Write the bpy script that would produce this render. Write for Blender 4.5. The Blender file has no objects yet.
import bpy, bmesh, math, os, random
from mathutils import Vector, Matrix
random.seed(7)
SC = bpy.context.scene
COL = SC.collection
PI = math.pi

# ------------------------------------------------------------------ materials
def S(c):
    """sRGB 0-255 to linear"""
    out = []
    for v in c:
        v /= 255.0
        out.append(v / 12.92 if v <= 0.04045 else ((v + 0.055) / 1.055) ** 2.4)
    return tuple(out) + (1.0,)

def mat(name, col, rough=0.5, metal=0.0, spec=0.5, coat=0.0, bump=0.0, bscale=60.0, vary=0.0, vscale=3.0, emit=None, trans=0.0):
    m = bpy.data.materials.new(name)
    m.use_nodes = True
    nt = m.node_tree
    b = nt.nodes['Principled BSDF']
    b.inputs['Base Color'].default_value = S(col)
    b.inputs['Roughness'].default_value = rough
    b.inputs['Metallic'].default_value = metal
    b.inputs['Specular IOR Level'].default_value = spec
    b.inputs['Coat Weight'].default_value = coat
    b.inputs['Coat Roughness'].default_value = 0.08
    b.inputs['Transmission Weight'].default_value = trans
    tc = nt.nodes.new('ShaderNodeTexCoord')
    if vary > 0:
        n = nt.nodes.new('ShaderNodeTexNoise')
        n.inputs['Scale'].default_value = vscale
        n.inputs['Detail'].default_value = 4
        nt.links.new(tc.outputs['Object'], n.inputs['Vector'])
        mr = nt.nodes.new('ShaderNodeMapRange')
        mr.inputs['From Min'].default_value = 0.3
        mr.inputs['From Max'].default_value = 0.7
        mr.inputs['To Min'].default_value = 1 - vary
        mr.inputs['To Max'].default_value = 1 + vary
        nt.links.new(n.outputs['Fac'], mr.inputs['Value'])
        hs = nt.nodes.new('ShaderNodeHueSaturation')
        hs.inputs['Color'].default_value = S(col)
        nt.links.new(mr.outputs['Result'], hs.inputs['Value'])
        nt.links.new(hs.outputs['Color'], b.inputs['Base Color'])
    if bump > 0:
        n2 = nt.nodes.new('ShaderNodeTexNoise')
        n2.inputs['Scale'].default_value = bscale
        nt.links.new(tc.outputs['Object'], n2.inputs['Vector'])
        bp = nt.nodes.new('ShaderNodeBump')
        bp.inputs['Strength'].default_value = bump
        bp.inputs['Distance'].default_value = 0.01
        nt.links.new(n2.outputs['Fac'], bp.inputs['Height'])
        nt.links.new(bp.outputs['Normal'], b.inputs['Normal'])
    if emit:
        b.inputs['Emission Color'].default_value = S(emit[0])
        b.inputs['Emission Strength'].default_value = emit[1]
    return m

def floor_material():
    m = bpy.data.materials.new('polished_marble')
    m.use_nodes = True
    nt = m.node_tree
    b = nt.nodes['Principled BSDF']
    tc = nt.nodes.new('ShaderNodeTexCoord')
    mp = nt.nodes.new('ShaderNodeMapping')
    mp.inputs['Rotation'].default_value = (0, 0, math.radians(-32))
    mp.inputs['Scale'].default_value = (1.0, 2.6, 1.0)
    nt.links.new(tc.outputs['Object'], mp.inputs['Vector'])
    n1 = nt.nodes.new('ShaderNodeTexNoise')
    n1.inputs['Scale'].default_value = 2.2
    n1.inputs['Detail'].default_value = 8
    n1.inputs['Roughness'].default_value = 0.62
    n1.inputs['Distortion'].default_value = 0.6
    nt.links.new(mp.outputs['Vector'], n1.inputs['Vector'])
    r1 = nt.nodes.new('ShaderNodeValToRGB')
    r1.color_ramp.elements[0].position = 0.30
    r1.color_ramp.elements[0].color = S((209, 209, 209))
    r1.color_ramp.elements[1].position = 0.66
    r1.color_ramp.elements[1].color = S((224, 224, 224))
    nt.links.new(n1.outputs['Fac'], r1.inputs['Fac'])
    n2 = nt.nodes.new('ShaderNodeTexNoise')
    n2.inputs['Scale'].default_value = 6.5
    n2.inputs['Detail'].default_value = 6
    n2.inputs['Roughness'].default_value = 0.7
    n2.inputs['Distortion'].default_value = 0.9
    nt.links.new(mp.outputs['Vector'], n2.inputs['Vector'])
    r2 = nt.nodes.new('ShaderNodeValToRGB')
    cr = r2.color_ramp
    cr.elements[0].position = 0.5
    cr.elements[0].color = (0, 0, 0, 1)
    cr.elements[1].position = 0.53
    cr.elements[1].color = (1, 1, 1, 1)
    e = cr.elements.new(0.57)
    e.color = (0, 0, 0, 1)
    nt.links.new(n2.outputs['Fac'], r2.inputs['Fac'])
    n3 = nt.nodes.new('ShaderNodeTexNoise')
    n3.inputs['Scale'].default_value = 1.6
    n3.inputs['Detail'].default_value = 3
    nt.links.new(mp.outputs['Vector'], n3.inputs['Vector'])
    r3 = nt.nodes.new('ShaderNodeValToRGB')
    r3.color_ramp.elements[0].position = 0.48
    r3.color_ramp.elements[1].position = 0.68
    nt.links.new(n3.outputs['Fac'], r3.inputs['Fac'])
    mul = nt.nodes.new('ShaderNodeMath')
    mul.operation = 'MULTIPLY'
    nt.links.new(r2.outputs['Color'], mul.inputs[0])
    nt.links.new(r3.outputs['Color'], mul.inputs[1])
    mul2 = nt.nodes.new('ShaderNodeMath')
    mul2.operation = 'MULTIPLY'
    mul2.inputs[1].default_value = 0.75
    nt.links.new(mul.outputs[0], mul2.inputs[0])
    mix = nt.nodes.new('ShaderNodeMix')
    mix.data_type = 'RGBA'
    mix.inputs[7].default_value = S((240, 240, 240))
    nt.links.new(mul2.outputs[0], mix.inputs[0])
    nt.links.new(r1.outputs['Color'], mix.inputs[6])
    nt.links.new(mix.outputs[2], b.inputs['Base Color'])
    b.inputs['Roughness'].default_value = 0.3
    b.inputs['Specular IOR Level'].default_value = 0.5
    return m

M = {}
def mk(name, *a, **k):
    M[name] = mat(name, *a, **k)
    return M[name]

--

Reprint the data above from the opening line to the line holding "return tuple(out) + (1.0,)", inclusive, and nothing else.

## RESULT FOR THIS TASK
Write the bpy script that would produce this render. Write for Blender 4.5. The Blender file has no objects yet.
import bpy, bmesh, math, os, random
from mathutils import Vector, Matrix
random.seed(7)
SC = bpy.context.scene
COL = SC.collection
PI = math.pi

# ------------------------------------------------------------------ materials
def S(c):
    """sRGB 0-255 to linear"""
    out = []
    for v in c:
        v /= 255.0
        out.append(v / 12.92 if v <= 0.04045 else ((v + 0.055) / 1.055) ** 2.4)
    return tuple(out) + (1.0,)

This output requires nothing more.